Cycling is a memory of the past for most of us, the lack of support from the authorities on the cycling infrastructure made it difficult to attract people to cycle in the city. Urban sprawl, traffic congestion, car dependency, environmental pollution and public health concerns has pressured cities around the world to consider reintegrating cycling into the urban environment.
Design as a research method was utilised to investigate the effectiveness of design methodology and workflow for cycling infrastructure from an architecture and design perspective. Using Wellington City as a design case study, this project aimed to improve the legibility, usability and the image of cycling as a mode of transport in the city. To achieve this, a customisable graphical design framework was developed to produce the design outcomes, also branding strategies were explored to provide the cycling infrastructure with semiotic structure. The considerations for semiotic relationships between designs within the overall cycling infrastructure concluded in positive design outcomes, which ultimately lead to improvements of the cohesion of design language and the legibility of the cycling transport system.

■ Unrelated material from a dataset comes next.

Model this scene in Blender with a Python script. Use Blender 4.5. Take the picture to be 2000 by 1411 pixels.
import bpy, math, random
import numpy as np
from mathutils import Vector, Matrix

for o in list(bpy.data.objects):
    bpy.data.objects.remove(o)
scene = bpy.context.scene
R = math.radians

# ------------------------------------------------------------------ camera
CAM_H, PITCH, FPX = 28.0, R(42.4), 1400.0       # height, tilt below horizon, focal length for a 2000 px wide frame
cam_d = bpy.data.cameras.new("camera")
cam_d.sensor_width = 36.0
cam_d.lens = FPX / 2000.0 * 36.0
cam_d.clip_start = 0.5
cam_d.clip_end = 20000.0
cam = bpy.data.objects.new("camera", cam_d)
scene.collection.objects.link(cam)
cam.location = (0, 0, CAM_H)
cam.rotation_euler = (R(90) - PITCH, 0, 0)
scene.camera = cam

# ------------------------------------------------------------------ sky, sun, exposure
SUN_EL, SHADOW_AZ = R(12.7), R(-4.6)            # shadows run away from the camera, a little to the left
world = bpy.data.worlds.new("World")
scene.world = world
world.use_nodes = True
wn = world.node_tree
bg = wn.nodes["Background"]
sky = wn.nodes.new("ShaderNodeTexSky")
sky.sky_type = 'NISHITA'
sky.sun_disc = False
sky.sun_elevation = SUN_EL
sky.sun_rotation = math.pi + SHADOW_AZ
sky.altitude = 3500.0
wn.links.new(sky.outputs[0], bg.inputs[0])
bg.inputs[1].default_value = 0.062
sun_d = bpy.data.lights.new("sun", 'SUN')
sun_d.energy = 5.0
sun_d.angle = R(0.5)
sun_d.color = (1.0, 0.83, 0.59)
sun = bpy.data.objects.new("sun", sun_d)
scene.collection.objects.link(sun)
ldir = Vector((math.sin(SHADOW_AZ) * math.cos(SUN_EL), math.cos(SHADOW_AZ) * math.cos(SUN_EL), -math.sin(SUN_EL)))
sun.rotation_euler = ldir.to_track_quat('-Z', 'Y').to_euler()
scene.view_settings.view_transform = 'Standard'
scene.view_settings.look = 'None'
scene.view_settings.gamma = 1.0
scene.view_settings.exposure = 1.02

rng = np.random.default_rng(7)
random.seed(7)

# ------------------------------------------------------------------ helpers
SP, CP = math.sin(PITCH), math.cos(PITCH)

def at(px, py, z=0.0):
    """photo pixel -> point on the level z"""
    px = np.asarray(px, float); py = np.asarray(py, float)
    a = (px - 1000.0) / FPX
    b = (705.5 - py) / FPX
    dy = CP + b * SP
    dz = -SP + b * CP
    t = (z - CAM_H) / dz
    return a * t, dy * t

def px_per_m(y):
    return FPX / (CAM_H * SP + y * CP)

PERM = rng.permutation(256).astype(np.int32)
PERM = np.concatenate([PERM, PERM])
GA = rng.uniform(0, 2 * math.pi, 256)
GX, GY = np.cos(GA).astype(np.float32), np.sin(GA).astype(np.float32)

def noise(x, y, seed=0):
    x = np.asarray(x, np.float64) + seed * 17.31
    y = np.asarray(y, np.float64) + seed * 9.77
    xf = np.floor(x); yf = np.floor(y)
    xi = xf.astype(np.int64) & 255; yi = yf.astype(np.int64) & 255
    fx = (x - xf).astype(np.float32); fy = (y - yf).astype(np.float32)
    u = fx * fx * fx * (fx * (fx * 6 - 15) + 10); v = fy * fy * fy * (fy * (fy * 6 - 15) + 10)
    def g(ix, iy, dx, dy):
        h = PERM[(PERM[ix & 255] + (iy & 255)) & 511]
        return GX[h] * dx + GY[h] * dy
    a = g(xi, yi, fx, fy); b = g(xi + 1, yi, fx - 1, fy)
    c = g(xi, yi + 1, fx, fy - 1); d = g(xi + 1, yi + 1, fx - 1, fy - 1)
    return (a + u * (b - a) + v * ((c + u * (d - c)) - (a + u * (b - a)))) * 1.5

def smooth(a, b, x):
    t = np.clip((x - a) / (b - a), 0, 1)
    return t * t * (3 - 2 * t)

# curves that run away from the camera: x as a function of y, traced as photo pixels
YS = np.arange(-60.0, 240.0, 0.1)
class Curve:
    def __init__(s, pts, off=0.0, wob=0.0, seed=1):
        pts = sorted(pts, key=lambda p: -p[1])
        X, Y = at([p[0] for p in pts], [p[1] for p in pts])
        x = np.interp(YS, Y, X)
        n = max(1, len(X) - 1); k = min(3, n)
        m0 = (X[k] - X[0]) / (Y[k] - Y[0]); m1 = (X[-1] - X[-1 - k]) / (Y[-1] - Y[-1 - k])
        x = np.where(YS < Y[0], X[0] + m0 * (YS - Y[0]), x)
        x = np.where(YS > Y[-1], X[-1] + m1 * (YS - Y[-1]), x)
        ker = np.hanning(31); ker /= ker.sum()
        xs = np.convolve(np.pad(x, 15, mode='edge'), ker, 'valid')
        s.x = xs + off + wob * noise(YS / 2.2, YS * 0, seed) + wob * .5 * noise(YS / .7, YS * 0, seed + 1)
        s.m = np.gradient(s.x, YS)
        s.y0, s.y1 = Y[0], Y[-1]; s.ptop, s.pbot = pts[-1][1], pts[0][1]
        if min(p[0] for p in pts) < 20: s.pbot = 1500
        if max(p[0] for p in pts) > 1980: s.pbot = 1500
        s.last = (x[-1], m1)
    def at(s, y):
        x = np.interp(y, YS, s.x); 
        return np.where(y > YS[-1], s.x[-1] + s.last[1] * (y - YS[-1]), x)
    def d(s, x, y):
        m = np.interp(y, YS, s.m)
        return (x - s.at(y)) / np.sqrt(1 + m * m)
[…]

The findings from the iterative design processes were visualised through the appropriate drawings and diagrams, sketches, computer modelling, architectural drawing and presentation renderings.
Through this project, the relationship between the cycling infrastructure and the existing built environment was constantly tested; the impacts of the resulting comprehensive and cohesive cycling package for cities has far exceeded the initial expectations. The design outcomes of this project gained an idealistic view of what cycling could be in a city. The planning considered the city as a whole while the design of individual facilities searched for methods to increase the legibility and the image of cycling as an urban transportation system.
By providing insights into the issues of cycling infrastructure from an architectural and design perspective, this project was able to reach beyond the political, policy and funding barriers to produce a vision that places the planning and design solutions of infrastructure within the wider context of cycling. This research project makes an important contribution to the planning and designing of cycling infrastructure and the understanding of its relationship with the urban form, and this ultimately would provoke further research on the relationship of cycling and the urban form within the fields of design and architecture in order to create higher quality bicycle-friendly cities around the world.